The wind turbines arrived in Gloucester at the same time I did. My husband and I moved into a cheap third-floor apartment in the small coastal city in northern Massachusetts in November 2012, just as cranes were assembling the imposing white towers right next to the highway that ushered us into town.
I loved them immediately. Like me, they were newcomers in an old town, looking to the future. Gloucester celebrated its 400th birthday a few years ago, and many families, including my husband’s, have lived here for well over a century. Our daughter, born in 2016, is at least a fifth-generation Gloucesterite. As a toddler playing in our yard, she would glimpse the blades turning in the distance and announce excitedly, “The fans are spinning!”

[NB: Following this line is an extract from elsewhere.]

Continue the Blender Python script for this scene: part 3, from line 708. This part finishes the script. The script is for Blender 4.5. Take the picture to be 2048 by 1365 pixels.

There were originally three turbines, standing sentinel over the town at the ocean’s edge. Two of these provided electricity to the city through a 25-year power purchase agreement, offsetting 50% to 70% of Gloucester’s municipal energy use. The city also received 20% of the money the spinning blades generated each year, a number that ranged from around $100,000 in the first year of operation to as much as $478,000 in later years.
The first turbine to go up was also the first to come down, removed in 2023 after a series of mechanical failures and a blade unexpectedly falling off. The two that remained continued generating power for years, though supply chain problems delayed needed maintenance and caused unexpected downtime, the owners said. In recent months, residents noticed the turbines appeared to be dripping oil. When the blades stopped turning this fall, people started asking questions about their future.
In January, our local paper broke the news that the turbines’ owner had decided to decommission them. The explanation: The company, a major semiconductor engineering firm, wants to expand its footprint here and needs the land. In compensation for the early termination, Gloucester will receive a payment of $587,000.
Some staunch opponents of wind power have taken the announcement as vindication. Community Facebook groups immediately lit up with I-told-you-sos, declaring the turbines’ 13 years of operation a clear failure. Some even used the early end of Gloucester’s three land-based turbines as proof that large-scale offshore wind could never be successful.
“They are painting the reason why they are being taken down as a failure of wind power,” said City Councilor Jason Grow, a vocal supporter of the turbines.
A second, somewhat quieter group, though, is lamenting their imminent loss.
“I have a feeling of not despair, certainly, but I feel stalled,” said Janet Ruth Young, a local writer and musician. “I feel that there’s a stagnancy where there used to be hope and movement and change.”
When new solar farms or wind turbines are proposed, news stories usually follow detailing opponents’ objections, which are largely rooted in a connection to place and respect for the character of a community. The opponents chose to live in this place — the small mountain town, the historic waterfront city — for the trees and the air and the character, not the lines of turbines on a hilltop or the sun glinting off expanses of solar panels. These positions are, at their heart, emotional and, it seems to me, sincerely felt. I am not here to judge motivations or to parse how much weight such arguments should be given.
However, stories about the debate depict support for clean energy as all about the money to be saved and the greenhouse gas emissions to be lowered. The proponents of solar panels and wind turbines are rendered as a collection of financial and environmental abstractions rather than real people.
In Gloucester, it is clear that framing doesn’t fully capture the reality. Though our community is deeply — sometimes stubbornly — dedicated to history and tradition, the turbines worked themselves into the fabric of the city. They were symbols of progress, an indelible part of our skyline, friendly ambassadors welcoming visitors and residents driving into town.
Linda Brayton was involved in the turbine project from the very beginning, when she volunteered in 2005, she thinks, to serve on a task force investigating the possibility of bringing wind energy to the city. Renewable power was still on the margins of the energy conversation then — Massachusetts had less than a gigawatt of installed capacity, a number that more than quintupled from 2013 to 2024.